• STATED PROBLEM: Only the number is wanted: how many lines hold the word "False"?

---- GIVEN INFORMATION

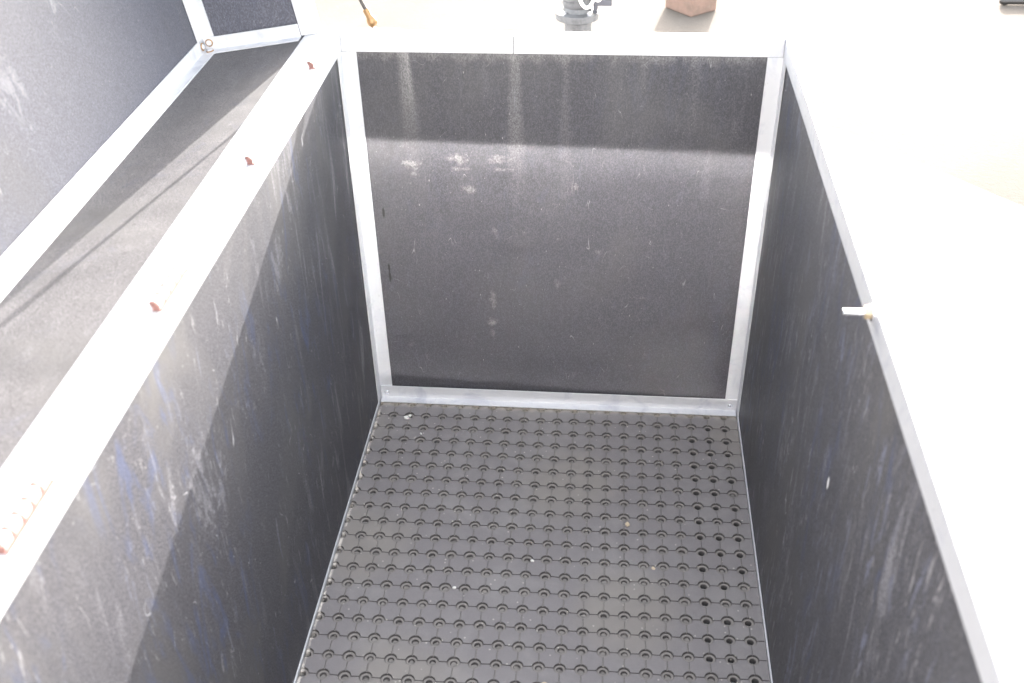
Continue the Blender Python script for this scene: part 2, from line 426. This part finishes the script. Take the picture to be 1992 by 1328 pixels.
# hinges on the left rim
HX, HZ = -.0062, .6262
def hinge(y0, y1):
    bm = NB(); k = 5; d = (y1-y0)/k
    for i in range(k):
        rod(bm, (HX, y0+i*d+.0012, HZ), (HX, y0+(i+1)*d-.0012, HZ), .0049, 18)
    h = obj('hinge', bm, M_hinge, BOX, smooth=True)
    bm = NB(); rod(bm, (HX, y0-.0006, HZ), (HX, y1+.0006, HZ), .0046, 14); obj('hinge_pin', bm, M_pin, h, smooth=True)
    bm = NB(); bx(bm, (HX+.0005, y0, RT+.0002), (HX+.0068, y1, RT+.0013)); obj('hinge_leaf', bm, M_pin, h)
    return h
for y0, y1 in ((-.128, -.064), (-.388, -.324), (-.655, -.590), (-.922, -.856), (-1.18, -1.115)): hinge(y0, y1)

# bolt through the right rim
bm = NB(); rod(bm, (W-.0265, -.610, .614), (W+.004, -.610, .614), .0027, 16)
for i in range(30):
    x = W-.026+i*.0006; lathe(bm, (x, -.610, .614), (1, 0, 0), ((.0024, 0), (.0028, .0002), (.0024, .0004)), 14)
BT = obj('bolt', bm, M_steel, BOX, smooth=True)
bm = NB(); lathe(bm, (W-.0092, -.610, .614), (1, 0, 0), ((.0026, 0), (.0052, 0), (.0056, .0006), (.0056, .0044), (.0052, .0050), (.0026, .0050)), 6)
obj('nut', bm, M_nut, BT)
bm = NB(); lathe(bm, (W-.0037, -.610, .614), (1, 0, 0), ((.0026, 0), (.0074, 0), (.0074, .0012), (.0026, .0012)), 20)
obj('washer', bm, M_steel, BT, smooth=True)

# lid, swung back a little past upright: local x = depth of the lid, z = its width
th = R(9.0)
PX, PZ = -.006, .625
U = Vector((-math.cos(th), 0, -math.sin(th))); V = Vector((-math.sin(th), 0, math.cos(th)))
LX = Matrix(((U.x, 0, V.x, PX), (0, 1, 0, 0), (U.z, 0, V.z, PZ), (0, 0, 0, 1)))
D, LW, YE, YN = .1735, .60, -.016, -L+.004
bm = NB(); bx(bm, (D, YN-T, -.006), (D+T, YE+T, LW+.006)); LID = obj('lid', bm, M_lid, BOX, xf=LX)
bm = NB(); bx(bm, (.0098, YN, -T+.003), (D-.0004, YE, .0025)); obj('lid_side', bm, M_skirt, LID, xf=LX)
bm = NB(); bx(bm, (.006, YN, LW-.006), (D-.0004, YE, LW+.004)); obj('lid_side', bm, M_skirt, LID, xf=LX)
bm = NB(); bx(bm, (.018, YE+.0004, -.0015), (D-.0004, YE+T, LW+.006)); obj('lid_end', bm, M_lid, LID, xf=LX)
bm = NB(); bx(bm, (.006, YN-T, -.006), (D-.0004, YN-.0004, LW+.006)); obj('lid_end', bm, M_lid, LID, xf=LX)
a, ta = .0185, .0018
Z0 = .0027
def lid_part(name, boxes, bev=.0005):
    bm = NB()
    for lo, hi in boxes: bx(bm, lo, hi)
    return obj(name, bm, M_alu, LID, bev, xf=LX)
# angle between the lid panel and its hinge side
def lprism(prof, axis, a0, a1):
    bm = NB(); prism(bm, prof, axis, a0, a1); return obj('lid_angle', bm, M_alu, LID, .0005, xf=LX)
lprism([(D-.0006, Z0), (D-a, Z0), (D-a, Z0+ta), (D-ta-.0006, Z0+ta), (D-ta-.0006, Z0+a), (D-.0006, Z0+a)], 1, YN+.001, YE-.001)
# between lid panel and far end
lprism([(D-.0006, YE-.0006), (D-a, YE-.0006), (D-a, YE-ta-.0006), (D-ta-.0006, YE-ta-.0006), (D-ta-.0006, YE-a), (D-.0006, YE-a)], 2, Z0+.0030, LW-.008)
# between hinge side and far end
lprism([(YE-.0028, Z0+.0003), (YE-a, Z0+.0003), (YE-a, Z0+ta+.0003), (YE-ta-.0028, Z0+ta+.0003), (YE-ta-.0028, Z0+a), (YE-.0028, Z0+a)], 0, .0385, D-.0040)
# edging round the opening of the lid: a strip inside and a cap over the edge
e = .034
lid_part('lid_edging', [((.0012, YN, Z0), (e, YE-.0012, Z0+.0018)), ((.0008, YN, -.0016), (.0094, YE, Z0-.0002))])
lid_part('lid_edging', [((.0140, YE-.0030, Z0+.0022), (e+.004, YE-.0002, LW-.008)), ((.0140, YE+.0002, Z0+.0022), (.0174, YE+T+.002, LW+.004))])
# brass-coloured rivets where the three angles meet
for p, d in (((D-.0105, YE-.0046, Z0+.0115), (0, -1, 0)), ((D-.0025, YE-.0115, Z0+.0095), (-1, 0, 0)), ((D-.0105, YE-.0105, Z0+.0019), (0, 0, 1))):
    bm = NB(); lathe(bm, p, d, ((.0052, 0), (.0052, .0009), (.0041, .0016), (.0037, .0014), (.0030, .0024), (.0015, .0030), (0, .0030)), 18)
    o = obj('rivet', bm, M_brass, LID, smooth=True, xf=LX); o.data.materials.append(M_alu)
    for f in o.data.polygons:
        if f.index >= 54: f.material_index = 1

# gas strut from the far rim to the lid
b0 = Vector((.045, .0065, RT+.013)); q = LX @ Vector((.026, YE+T+.012, .30))
d = (q-b0).normalized()
bm = NB(); rod(bm, b0+d*.012, q, .0026, 14); ST = obj('gas_strut', bm, M_dark, BOX, smooth=True)
bm = NB(); rod(bm, b0+d*.13, q-d*.01, .0040, 18); obj('strut_cylinder', bm, M_dark, ST, smooth=True)
bm = NB(); lathe(bm, b0-d*.002, d, ((0, -.006), (.0045, -.0045), (.0068, -.001), (.0070, .003), (.0058, .007), (.0044, .009), (.0044, .019), (.0036, .020), (0, .020)), 20); obj('ball_socket', bm, M_brass, ST, smooth=True)
bm = NB(); lathe(bm, (b0.x, b0.y, RT+.0002), (0, 0, 1), ((0, 0), (.0062, 0), (.0062, .003), (.0032, .0038), (.0032, .012), (0, .012)), 20); obj('ball_stud', bm, M_steel, ST, smooth=True)
bm = NB(); bx(bm, (.016, -.0040, RT-.0245), (.080, -.0024, RT+.0016)); bx(bm, (.016, -.0022, RT+.0004), (.080, T+.001, RT+.0020)); obj('strut_bracket', bm, M_alu, ST, .0006)

# ------------------------------------------------------------------ rubber mat
def rubber_mat():
    bm = NB(); px, py = .02636, .0294
    x0, y0 = .0035, -.0470; nx, ny = 23, 49
    skew = math.tan(R(.62))
    zt, zl = .0120, .0094
    r, ri = .0080, .0040
    xmin, xmax, ymin, ymax = .0032, W-.0032, -L+.02, -.0048
    def und(x, y): return .0007*math.sin(x*19+y*7)+.0005*math.sin(y*23-x*11)
    def put(x, y, z):
        x2 = x-(y-y0)*skew*.5
        return bm.verts.new((min(max(x2, xmin), xmax), min(max(y, ymin), ymax), z+und(x, y)))
    jit = {}
    def node(i, j):
        if (i, j) not in jit: jit[i, j] = (x0+i*px+random.uniform(-.0003, .0003), y0-j*py+random.uniform(-.0003, .0003), random.uniform(.94, 1.06))
        return jit[i, j]
    g = .0005
    K = 5
    # raised tiles between the holes
    for i in range(-1, nx):
        for j in range(-1, ny):
            cs = [(node(i, j), 1, -1), (node(i, j+1), 1, 1), (node(i+1, j+1), -1, 1), (node(i+1, j), -1, -1)]
            ring = []
            for (cx, cy, s), sx, sy in cs:
                rr = r*s; arcp = []
                a0 = math.asin(g/rr)
                for k in range(K+1):
                    aa = a0+(math.pi/2-2*a0)*k/K
                    arcp.append((cx+sx*rr*math.cos(aa), cy+sy*rr*math.sin(aa)))
                # go round the tile: order depends on the corner
                if sx*sy > 0: arcp = arcp[::-1]
                ring += arcp
            cx = sum(q[0] for q in ring)/len(ring); cy = sum(q[1] for q in ring)/len(ring)
            if cx < xmin-.010 or cx > xmax+.010 or cy > ymax+.012: continue
            dz = random.uniform(-.00015, .00015)
            def ringv(ins, z): return [put(q[0]+(cx-q[0])*ins, q[1]+(cy-q[1])*ins, z) for q in ring]
            A = ringv(0, zl-.0004); B = ringv(0, zt-.0006+dz); C = ringv(.024, zt+dz)
            m = len(ring)
            for P, Q in ((A, B), (B, C)):
                for k in range(m): bm.faces.new((P[k], P[(k+1) % m], Q[(k+1) % m], Q[k]))
            bm.faces.new(C)
    # lower layer: a dished ring round every hole
    S = 16
    for i in range(-1, nx+1):
        for j in range(-1, ny+1):
            cx, cy, s = node(i, j)
            if cx < xmin-.012 or cx > xmax+.012 or cy > ymax+.014: continue
            sq = []; 
            for k in range(S):
                aa = 2*math.pi*k/S; ca, sa = math.cos(aa), math.sin(aa); f = 1/max(abs(ca), abs(sa))
                sq.append((x0+i*px+ca*f*px/2, y0-j*py+sa*f*py/2))
            rings = [[put(q[0], q[1], zl+.0013) for q in sq]]
            for rad, z in ((r*s*.99, zl+.0013), (r*s*.97, zl-.0006), (r*s*.86, zl+.0001), (r*s*.72, zl+.0003), (ri*s*1.12, zl-.0001), (ri*s, zl-.0010), (ri*s, .0008)):
                rings.append([put(cx+rad*math.cos(2*math.pi*k/S), cy+rad*math.sin(2*math.pi*k/S), z) for k in range(S)])
            for P, Q in zip(rings, rings[1:]):
                for k in range(S): bm.faces.new((P[k], P[(k+1) % S], Q[(k+1) % S], Q[k]))
            if random.random() < 1.0 - .85*(i > 18) and i > 0: bm.faces.new([put(cx+ri*s*math.cos(2*math.pi*k/S), cy+ri*s*math.sin(2*math.pi*k/S), random.uniform(.0045, .0074)) for k in range(S)])
    dead = [f for f in bm.faces if f.calc_area() < 1e-10]
    bmesh.ops.delete(bm, geom=dead, context='FACES')
    c = bm.verts
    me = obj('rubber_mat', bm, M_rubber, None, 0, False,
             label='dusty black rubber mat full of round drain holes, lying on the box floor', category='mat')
    return me
rubber_mat()

# ------------------------------------------------------------------ crumbs on the mat
def crumb(x, y, s, mat, label, z=.0122):
    bm = NB(); bmesh.ops.create_icosphere(bm, subdivisions=2, radius=s)
    for v in bm.verts:
        v.co = Vector((v.co.x*1.25, v.co.y*.95, v.co.z*.7))*(1+random.uniform(-.16, .16))
    bmesh.ops.rotate(bm, matrix=Matrix.Rotation(random.uniform(0, 3), 3, 'Z'), verts=bm.verts)
    lo = min(v.co.z for v in bm.verts)
    bmesh.ops.translate(bm, vec=(x, y, z-lo), verts=bm.verts)
    obj('crumb', bm, mat, None, 0, True, label=label, category='crumb', group='pale crumbs scattered on the mat')

# ------------------------------------------------------------------ things on the ground beyond
bm = NB(); bx(bm, (-.055, -.062, GZ), (.055, .062, GZ+.066))
o = obj('brick', bm, brick_mat(), None, .004, False, label='weathered orange-brown brick lying on the pale ground beyond the box', category='brick')
o.location.x, o.location.y = .606, 2.108; o.rotation_euler.z = R(40)

# grey fitting on a post
PXX, PYY, FZ = .298, .50, .487
PO = thing('fitting_post', (PXX, PYY, GZ), 'pale grey metal post with flange, cable and side bracket beyond the far rim', 'post')
bm = NB(); rod(bm, (PXX, PYY, GZ), (PXX, PYY, FZ-.012), .024, 24); obj('post', bm, M_galv, PO, smooth=True)
bm = NB(); bx(bm, (PXX-.055, PYY-.055, GZ), (PXX+.055, PYY+.055, GZ+.006)); obj('foot_plate', bm, M_galv, PO, .001)
bm = NB(); lathe(bm, (PXX-.002, PYY, FZ-.012), (0, 0, 1), ((0, 0), (.038, 0), (.038, .011), (.026, .013), (.023, .020), (.0265, .026), (.0265, .032), (0, .032)), 28); FL = obj('flange', bm, M_galv, PO, smooth=True)
for k in range(4):
    aa = R(45+90*k); bm = NB(); lathe(bm, (PXX-.002+.031*math.cos(aa), PYY+.031*math.sin(aa), FZ-.001), (0, 0, 1), ((0, 0), (.005, 0), (.005, .005), (.0046, .0055), (0, .0055)), 6); obj('flange_bolt', bm, M_steel, FL)
bm = NB(); lathe(bm, (PXX-.001, PYY, FZ+.018), (.02, 0, 1), ((0, 0), (.0255, 0), (.0275, .010), (.0275, .055), (.024, .058), (.024, .064), (.0275, .067), (.0275, .17), (.02, .178), (0, .178)), 28); obj('housing', bm, M_galv, PO, smooth=True)
bm = NB(); bx(bm, (PXX-.021, PYY-.030, FZ+.040), (PXX-.002, PYY-.024, FZ+.075)); obj('cover_plate', bm, M_bracket, PO, .001)
bm = NB(); bx(bm, (PXX+.026, PYY-.010, FZ-.010), (PXX+.034, PYY+.008, FZ+.044)); bx(bm, (PXX+.026, PYY-.012, FZ+.012), (PXX+.058, PYY+.004, FZ+.046)); BR = obj('side_bracket', bm, M_bracket, PO, .0012)
bm = NB(); lathe(bm, (PXX+.034, PYY-.012, FZ+.026), (0, -1, 0), ((0, 0), (.0066, 0), (.0066, .004), (.005, .006), (0, .006)), 18); obj('knob', bm, M_hose, BR, smooth=True)
bm = NB(); tube(bm, arc([(PXX-.012, PYY-.030, FZ+.13), (PXX-.004, PYY-.038, FZ+.07), (PXX+.004, PYY-.036, FZ+.03), (PXX+.016, PYY-.030, FZ+.015), (PXX+.027, PYY-.018, FZ+.03), (PXX+.030, PYY-.012, FZ+.09), (PXX+.024, PYY, FZ+.15)], 8), .0032); obj('cable', bm, M_hose, PO, smooth=True)

# dark bar end at the edge of the view
bm = NB(); lathe(bm, (1.585, 2.176, GZ+.012), (1, .02, 0), ((0, 0), (.006, .002), (.011, .008), (.012, .02), (.0105, .03), (.0105, .60), (0, .60)), 18)
BAR = obj('dark_bar', bm, M_dark, None, 0, True, label='dark metal bar with rounded end lying on the pale ground near the top right', category='bar')
bm = NB(); rod(bm, (1.67, 2.185, GZ+.018), (1.70, 2.205, GZ+.33), .009, 14); obj('upright', bm, M_dark, BAR, smooth=True)

crumb(.053, -.056, .0036, M_white, 'largest white crumb, by the first row of holes at the mat far left')
crumb(.0575, -.0495, .0024, M_white, 'smaller white crumb touching the bigger one at the mat far left')
crumb(.405, -.268, .0032, M_tan, 'tan crumb sitting by a hole right of the mat middle')
crumb(.305, -.548, .0060, M_tan, 'largest yellowish crumb on the mat at the lower edge of the photo', .0105)
crumb(.440, -.345, .0030, M_tan, 'yellowish crumb caught in a hole on the right part of the mat', .0085)
crumb(.082, -.092, .0018, M_white, 'tiny white crumb near the left wall, between second and third hole rows')
crumb(.176, -.400, .0022, M_white, 'small white crumb alone on the left half of the mat')
crumb(.276, -.345, .0022, M_white, 'small white crumb in the middle of the mat')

--------

• RIGHT ANSWER: 2